In May this year, we unveiled our vision for the hyper-available enterprise and our strategy to guide enterprise customers on their journey to intelligent data management.
Until recently, the focus has been on establishing an always-on environment and implementing disaster recovery and business continuity solutions capable of delivering on this experience. In this environment, companies realise they can ill afford their mission-critical data to be offline or compromised. Furthermore, changing regulatory requirements necessitate a more considered approach to ensure data is securely maintained, stored and accessed in an increasingly connected environment.
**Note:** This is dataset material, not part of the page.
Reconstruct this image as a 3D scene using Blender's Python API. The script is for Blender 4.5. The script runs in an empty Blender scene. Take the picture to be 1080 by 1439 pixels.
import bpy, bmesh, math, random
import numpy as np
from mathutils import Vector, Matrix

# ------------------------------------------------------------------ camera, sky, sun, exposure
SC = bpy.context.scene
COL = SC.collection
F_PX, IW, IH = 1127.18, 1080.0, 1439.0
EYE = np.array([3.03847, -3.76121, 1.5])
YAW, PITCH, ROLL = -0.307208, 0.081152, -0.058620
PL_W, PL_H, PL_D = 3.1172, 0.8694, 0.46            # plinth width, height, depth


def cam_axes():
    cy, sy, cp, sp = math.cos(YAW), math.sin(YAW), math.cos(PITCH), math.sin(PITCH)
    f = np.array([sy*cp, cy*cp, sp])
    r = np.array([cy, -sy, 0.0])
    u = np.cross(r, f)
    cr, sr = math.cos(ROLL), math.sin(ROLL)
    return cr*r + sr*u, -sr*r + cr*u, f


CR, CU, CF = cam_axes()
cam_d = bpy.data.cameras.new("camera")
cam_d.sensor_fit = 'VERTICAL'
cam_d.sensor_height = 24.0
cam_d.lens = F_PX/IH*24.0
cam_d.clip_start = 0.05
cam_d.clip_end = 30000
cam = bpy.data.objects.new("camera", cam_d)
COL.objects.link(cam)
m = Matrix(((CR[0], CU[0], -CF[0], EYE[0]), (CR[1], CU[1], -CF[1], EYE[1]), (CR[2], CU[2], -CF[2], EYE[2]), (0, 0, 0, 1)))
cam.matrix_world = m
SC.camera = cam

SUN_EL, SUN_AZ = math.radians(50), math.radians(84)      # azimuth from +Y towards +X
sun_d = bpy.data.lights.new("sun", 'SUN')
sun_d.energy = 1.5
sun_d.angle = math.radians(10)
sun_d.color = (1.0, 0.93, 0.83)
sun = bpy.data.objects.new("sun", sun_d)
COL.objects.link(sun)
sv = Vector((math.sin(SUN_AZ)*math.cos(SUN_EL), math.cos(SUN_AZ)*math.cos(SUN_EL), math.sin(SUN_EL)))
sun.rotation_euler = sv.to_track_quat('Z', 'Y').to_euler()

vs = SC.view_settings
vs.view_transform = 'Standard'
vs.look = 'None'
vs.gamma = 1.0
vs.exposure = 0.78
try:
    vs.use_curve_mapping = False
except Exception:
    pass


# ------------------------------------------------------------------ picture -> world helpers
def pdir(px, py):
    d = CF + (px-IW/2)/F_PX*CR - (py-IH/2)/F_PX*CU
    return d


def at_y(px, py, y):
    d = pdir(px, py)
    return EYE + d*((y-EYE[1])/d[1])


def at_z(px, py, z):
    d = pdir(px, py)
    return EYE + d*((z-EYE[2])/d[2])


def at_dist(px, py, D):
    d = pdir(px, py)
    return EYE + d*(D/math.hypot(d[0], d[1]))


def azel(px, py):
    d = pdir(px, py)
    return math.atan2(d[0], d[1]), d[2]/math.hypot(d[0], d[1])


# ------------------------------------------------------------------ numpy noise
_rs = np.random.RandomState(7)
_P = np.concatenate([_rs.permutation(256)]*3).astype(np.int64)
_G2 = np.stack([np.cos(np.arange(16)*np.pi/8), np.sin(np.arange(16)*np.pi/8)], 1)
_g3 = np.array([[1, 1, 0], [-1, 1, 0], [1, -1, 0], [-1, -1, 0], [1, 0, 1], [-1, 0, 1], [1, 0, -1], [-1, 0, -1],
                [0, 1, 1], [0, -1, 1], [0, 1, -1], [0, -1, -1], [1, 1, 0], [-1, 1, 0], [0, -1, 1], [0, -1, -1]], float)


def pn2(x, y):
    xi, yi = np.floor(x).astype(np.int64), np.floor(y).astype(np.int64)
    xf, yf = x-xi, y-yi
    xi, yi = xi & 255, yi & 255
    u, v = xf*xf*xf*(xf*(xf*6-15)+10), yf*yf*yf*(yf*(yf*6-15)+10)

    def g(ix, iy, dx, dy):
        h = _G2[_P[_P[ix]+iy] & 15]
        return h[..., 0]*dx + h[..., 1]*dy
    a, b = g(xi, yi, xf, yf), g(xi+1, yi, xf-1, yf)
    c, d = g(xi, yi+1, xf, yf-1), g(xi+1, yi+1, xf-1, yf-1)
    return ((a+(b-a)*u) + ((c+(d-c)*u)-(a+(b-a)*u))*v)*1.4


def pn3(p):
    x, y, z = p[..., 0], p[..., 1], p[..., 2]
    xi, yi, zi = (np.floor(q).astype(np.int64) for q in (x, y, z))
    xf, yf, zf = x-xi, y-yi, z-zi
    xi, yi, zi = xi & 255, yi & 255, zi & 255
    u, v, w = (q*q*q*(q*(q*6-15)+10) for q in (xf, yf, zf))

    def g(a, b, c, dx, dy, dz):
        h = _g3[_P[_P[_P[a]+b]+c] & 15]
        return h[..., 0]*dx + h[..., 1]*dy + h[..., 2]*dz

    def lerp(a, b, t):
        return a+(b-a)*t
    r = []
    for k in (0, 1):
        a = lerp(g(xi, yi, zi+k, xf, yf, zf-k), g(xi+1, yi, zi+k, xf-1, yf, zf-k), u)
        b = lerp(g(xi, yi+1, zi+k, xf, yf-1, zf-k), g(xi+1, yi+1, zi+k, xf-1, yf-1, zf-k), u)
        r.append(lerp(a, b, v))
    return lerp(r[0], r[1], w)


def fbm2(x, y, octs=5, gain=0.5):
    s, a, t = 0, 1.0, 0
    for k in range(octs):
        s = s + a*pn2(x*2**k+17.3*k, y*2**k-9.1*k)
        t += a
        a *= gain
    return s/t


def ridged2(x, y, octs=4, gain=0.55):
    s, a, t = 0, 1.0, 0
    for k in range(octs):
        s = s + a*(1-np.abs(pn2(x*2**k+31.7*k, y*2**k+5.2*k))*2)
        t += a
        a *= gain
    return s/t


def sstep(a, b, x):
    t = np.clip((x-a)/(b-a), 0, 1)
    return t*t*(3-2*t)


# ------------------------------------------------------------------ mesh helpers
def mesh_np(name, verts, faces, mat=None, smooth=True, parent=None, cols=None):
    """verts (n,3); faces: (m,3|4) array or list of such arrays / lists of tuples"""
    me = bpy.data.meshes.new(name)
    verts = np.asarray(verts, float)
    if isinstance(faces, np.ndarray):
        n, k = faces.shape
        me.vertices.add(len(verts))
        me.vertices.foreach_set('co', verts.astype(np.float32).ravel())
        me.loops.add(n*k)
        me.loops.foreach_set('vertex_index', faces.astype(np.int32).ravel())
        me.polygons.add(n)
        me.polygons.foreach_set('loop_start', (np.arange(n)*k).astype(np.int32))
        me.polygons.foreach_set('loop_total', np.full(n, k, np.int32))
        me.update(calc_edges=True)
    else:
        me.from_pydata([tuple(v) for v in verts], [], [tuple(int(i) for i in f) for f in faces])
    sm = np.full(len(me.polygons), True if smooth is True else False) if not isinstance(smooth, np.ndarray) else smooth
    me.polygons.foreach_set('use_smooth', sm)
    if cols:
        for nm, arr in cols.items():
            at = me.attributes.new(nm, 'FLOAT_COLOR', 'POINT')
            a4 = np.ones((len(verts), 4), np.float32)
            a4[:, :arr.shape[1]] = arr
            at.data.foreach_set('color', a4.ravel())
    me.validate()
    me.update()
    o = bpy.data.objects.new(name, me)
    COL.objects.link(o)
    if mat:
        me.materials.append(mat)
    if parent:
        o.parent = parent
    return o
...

Data that delivers proactive business value
Hyper-availability takes the next step. It reflects the evolving reality of the importance of data in the connected business. With increasing challenges in managing enterprise data, hyper-availability requires that data must evolve from basic backup and recovery solutions, which mechanically copy data at prescribed intervals, to a much higher level of intelligence where data learns to respond instantly and appropriately to what happens anywhere across the enterprise data infrastructure. Data protection and data management must move from reactive insurance policies to a system that provides proactive business value.
It is no longer good enough to occasionally mine data for intelligence and insights or to do so only once a quarter. Instead, the competitive nature of business across industry sectors means data is in a continuous stage of movement. In other words, decision-makers are leveraging insights organically and in real-time as opposed to the more traditional and fixed approach.
In South Africa, organisations across financial services and telecommunications stand to gain immediate benefit from a hyper-availability strategy as they are typically rich in data. The enterprise focused approach of this mean they can extract value out of their data much faster than previously possible and deliver digital innovations to customers to improve their experiences and meet their expectations.
Five stage journey
There are five stages on the journey to intelligent data management for the hyper-available enterprise:
- Stage 1, Backup: Back up all workloads and ensure they are always recoverable in the event of outages, attack, loss or theft
- Stage 2, Aggregation: Ensure protection and availability of data across multi-cloud environments to drive digital services and ensure the aggregated view of service level compliance
- Stage 3, Visibility: Improve management of data across multi-cloud environments with clear, unified visibility and control into usage, performance issues and operations; data management begins to evolve from reactive to proactive, preventing any loss of data availability through advanced monitoring, resource optimisation, capacity planning, and built-in intelligence
- Stage 4, Orchestration: Seamlessly move data to the best location across multi-cloud environments to ensure business continuity, compliance, security and optimal use of resources for business operations. This requires an orchestration engine that enables enterprises to easily and non-disruptively execute, test, and document disaster recovery (DR) plans in a highly-automated fashion
- Stage 5, Automation: Data becomes self-managing by learning to back itself up, migrate to ideal locations based on business needs, secure itself during anomalous activity, and recover instantaneously. This stage brings new levels of automation to enterprise data management via a combination of data analysis, pattern recognition, and machine learning
Customers around the world are leveraging the Veeam Hyper-Availability Platform for Intelligent Data Management to ensure business continuity, reduce risk and accelerate innovation in an era where technologies ranging from IoT, AI, machine learning and blockchain require a platform with scalability and ease of use for managing data.
Local businesses must adapt their data strategies to be cognisant of the need for being hyper-available. Faster time to market, more innovative solutions and catering for an increasingly fickle customer base will help drive the business case towards this. The race is on to becoming a business that is hyper-available. Those who are the first to do so will have the competitive differentiator needed in the months and years to come.